O grande problema do filme de Burton é o enredo. Não se trata de se ser purista ou de considerar que não se poderia tecer um épico a partir de Alice (é bem possível fazê-lo bem, e recomendo como exemplo disso a trilogia literária The Looking Glass Wars de Frank Beddor), trata-se, sim, de reconhecer quando não há a possibilidade de construir um épico quando os personagens não encontram lugar no espaço emocional do espectador. Passo a explicar:
- Na maioria dos casos, um épico segue uma narrativa linear em que um determinado herói deve cumprir o seu destino ou objectivo. Na nossa era, a narrativa de um épico já pode até ser considerada cliché, pois é algo que qualquer pessoa pode prever. Neste caso específico existe um personagem escolhido (Alice), os personagens de apoio e de justificação do objectivo (a rainha branca, o gato de Cheshire, os gémeos Tweedle, a lagarta, o coelho branco, etc), o mentor/inspiração/guia (o chapeleiro louco), a(s) antítese(s) do escolhido (o vilão ou vilões, ou seja, a rainha vermelha, o valete de copas, o Jabberwocky) e os obstáculos (a viagem, a interiorização do estatuto como heroína, a batalha, etc).
- O herói e os personagens que o rodeiam devem formar uma ligação emocional com o espectador, ou seja, deve ser possível sentir-se que a perda de um personagem significa a perda de parte da comunidade que está em risco ou que necessita do herói. Não pode existir ligação emocional a personagens que não são consistentes, e é aqui que existe o impasse.

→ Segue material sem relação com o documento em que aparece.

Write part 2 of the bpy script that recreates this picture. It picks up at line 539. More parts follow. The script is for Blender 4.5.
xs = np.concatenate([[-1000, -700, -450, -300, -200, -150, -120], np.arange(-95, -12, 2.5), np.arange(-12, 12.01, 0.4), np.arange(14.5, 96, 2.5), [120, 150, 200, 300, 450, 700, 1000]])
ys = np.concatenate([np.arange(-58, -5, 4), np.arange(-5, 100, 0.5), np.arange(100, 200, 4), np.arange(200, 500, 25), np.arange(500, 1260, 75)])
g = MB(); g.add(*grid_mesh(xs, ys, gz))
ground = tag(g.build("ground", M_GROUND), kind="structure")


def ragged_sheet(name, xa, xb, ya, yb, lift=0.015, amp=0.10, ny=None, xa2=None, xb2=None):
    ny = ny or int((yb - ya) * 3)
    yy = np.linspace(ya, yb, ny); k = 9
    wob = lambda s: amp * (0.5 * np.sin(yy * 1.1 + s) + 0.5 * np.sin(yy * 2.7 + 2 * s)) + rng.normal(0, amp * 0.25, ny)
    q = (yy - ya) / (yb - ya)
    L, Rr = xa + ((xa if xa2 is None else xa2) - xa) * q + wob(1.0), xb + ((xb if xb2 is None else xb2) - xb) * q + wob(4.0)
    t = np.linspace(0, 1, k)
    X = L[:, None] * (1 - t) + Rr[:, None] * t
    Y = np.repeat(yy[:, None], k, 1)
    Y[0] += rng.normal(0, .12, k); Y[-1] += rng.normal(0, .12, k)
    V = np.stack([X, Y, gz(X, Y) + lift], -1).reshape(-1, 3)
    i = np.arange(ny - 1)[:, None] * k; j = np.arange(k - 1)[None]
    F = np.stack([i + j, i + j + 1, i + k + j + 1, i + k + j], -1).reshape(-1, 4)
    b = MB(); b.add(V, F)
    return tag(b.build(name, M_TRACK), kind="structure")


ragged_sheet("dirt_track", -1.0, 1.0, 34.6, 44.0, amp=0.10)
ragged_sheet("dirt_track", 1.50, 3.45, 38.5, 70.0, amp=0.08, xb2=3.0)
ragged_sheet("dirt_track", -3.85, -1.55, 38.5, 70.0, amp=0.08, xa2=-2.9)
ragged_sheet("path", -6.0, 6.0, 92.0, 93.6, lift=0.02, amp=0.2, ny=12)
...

Os personagens representados integralmente por actores (ou seja, excluindo os de animação) que seriam os de suposta maior relevância não são consistentes. O exemplo mais claro disso é o chapeleiro louco, que não tem espinha dorsal ou base de personalidade, pois varia demasiado de emoção e comporta-se como um verdadeiro enigma ambulante. Se não existe a possibilidade de contacto com um personagem por este ser demasiado complexo, não se pode colocar esse personagem num lugar-chave de ligação ao herói e, consequentemente, à narrativa. Este erro repete-se vezes sem conta em todos os personagens, embora seja mais evidente no referido acima. Aqueles que sofrem menos de falta de consistência simplesmente sofrem por efeito indirecto, visto que basta uma incongruência para destruir a relevância de uma narrativa.
Poderemos então argumentar que um filme de Alice terá de ter sempre incongruências, visto ser apenas uma sequência de eventos insanos. Estaria correcto, mas Burton tenta ter o melhor de tudo sem se aperceber que são aspectos incompatíveis. Se pensarmos neste filme como um épico, chegaremos à conclusão que é um mau épico, visto que não há emotional hook, como explicado acima. Alternativamente, se o pensarmos como uma sequência de eventos insanos, chegaremos à conclusão que não funciona de todo, visto que ao tentar ser um épico delineia imediatamente uma narrativa directa que impede qualquer tipo de distorção, surpresa ou inserção de informação nova ao ritmo do que seria Alice. O filme fica, portanto, preso num limbo que deixa uma sensação de falta de realização.
Tim Burton tem direito a toda a liberdade de criar uma sequela à história original e de lhe conferir uma profundidade e negridão bem equilibradas, mas o erro grave cometido neste caso não é o de infidelidade, visto ser algo completamente diferente, mas de genuína má construção fílmica.